Joy Pires

Joy Pires

New England B-WET project participant
Western Connecticut State University’s Finding our Way project

Learning about the watershed has made me realize how there are many things we do in school alone that can affect it.

Joy Pires, New England B-WET project participant

What is your current job?

I am a seventh grade science teacher at Broadview Middle School of Danbury Public Schools in Danbury, Connecticut.

Please share a meaningful experience you had during the NOAA Bay Watershed Education and Training (B-WET) project you participated in. 

My experience with the B-WET program provided awareness of human environmental impacts to middle school-aged children. In this program, my colleagues and I took students to different areas that played an important role in the watersheds nearby, the Housatonic River and the Hudson River. One of the locations included a trip to the Shepaug Dam where students learned about the use of water for energy and how it distributes electricity to different areas in our community. In addition, students witnessed firsthand the negative impact of accumulated trash to this watershed, which made them consider different ideas to help solve the problem.

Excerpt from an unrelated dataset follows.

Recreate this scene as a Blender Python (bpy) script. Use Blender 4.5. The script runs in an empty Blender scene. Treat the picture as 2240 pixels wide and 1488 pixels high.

How has the B-WET program helped you grow personally and/or professionally?

After participating in this program, I have been more cognizant of my behaviors that can affect the environment. One example is the excessive use of water throughout the day and how I can minimize it. I wanted to share what I learned with my students, so I had them track the amount of water they used each day. To get a perspective, we compared the amount of water we used to filling a bathtub and were astonished to discover how much water goes to waste.

In what ways did participating in B-WET professional development and learning about the Meaningful Watershed Educational Experience (MWEE) framework change the way you teach?

Learning about the watershed has made me realize how there are many things we do in school alone that can affect it. This can be from looking at the amount of paper wasted to determining whether certain chemicals used in laboratory experiments are allowed to be poured down the sink. These are some scenarios I didn't consider seriously in the past, but have now shifted as I am more aware.

How has participating in MWEEs impacted your student participants or the community?

I think students have become more aware of their environmental impacts after participating in this program. On the last day, students completed a project that addressed how they can help their local watersheds. They presented their projects to their parents as well as university personnel.